Joey Gathright singled home the go-ahead run in the eighth for a 4-3 win.

KANSAS CITY, Mo. (AP) — On the next-to-last day of the regular season, the Cleveland Indians absorbed a postseason setback.

Joey Gathright singled home the go-ahead run in the eighth, lifting the Kansas City Royals over Cleveland 4-3 Saturday night and ending the Indians’ hope of getting home-field advantage throughout the AL playoffs.

The Indians already had clinched the AL Central title and were set to play the New York Yankees in the first round.

Cleveland’s loss gave AL East champion Boston the home field. The Red Sox were to pick later Saturday night whether they wanted to open against the Los Angeles Angels Wednesday or Thursday.

If the Indians start Wednesday, it would enable 19-game winners C.C. Sabathia and Fausto Carmona to get two starts each in the five-game series against the Yankees.

Cleveland and Boston went into the final two games tied with 95-65 records. But the Red Sox, who own the tiebreaker over the Indians, beat Minnesota 6-4 earlier Saturday for their 96th win.

After Mike Sweeney led off the eighth with a single against Rafael Perez (1-2), pinch-hitter Esteban German laid down a bunt and appeared to be safe when the throw from catcher Victor Martinez hit the runner.

German was called out for running inside the base line and manager Buddy Bell was ejected for arguing. After Alex Gordon singled, Jensen Lewis relieved.

Shane Costa struck out before Gathright, whose trouble with the lights cost the Royals two early runs, singled home the tie-breaking run.

Joakim Soria (2-3) pitched the final two innings for the last-place Royals.

The Indians tied it 3-all in the eighth on Martinez’s run-scoring single, his third RBI of the game.

The Royals scored three times in the first inning after David DeJesus led off by getting hit by a pitch for the 23rd time, extending his own team record.
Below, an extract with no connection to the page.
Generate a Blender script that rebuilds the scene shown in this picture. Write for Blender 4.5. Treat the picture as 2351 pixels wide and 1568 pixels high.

Mark Grudzielanek singled, Mark Teahen doubled in a run, another scored on Jake Westbrook’s wild pitch and Gordon made it 3-0 with a sacrifice fly.

The Royals had four different pitchers face five batters from the final out of the sixth inning to the final out of the seventh, and the strategy worked. Jimmy Gobble struck out Grady Sizemore to end the seventh with a run on first.

In the Cleveland third, Martinez lifted a shallow fly ball to left-center. Gathright, the left fielder, lost it in the lights and the ball dropped for a two-run single.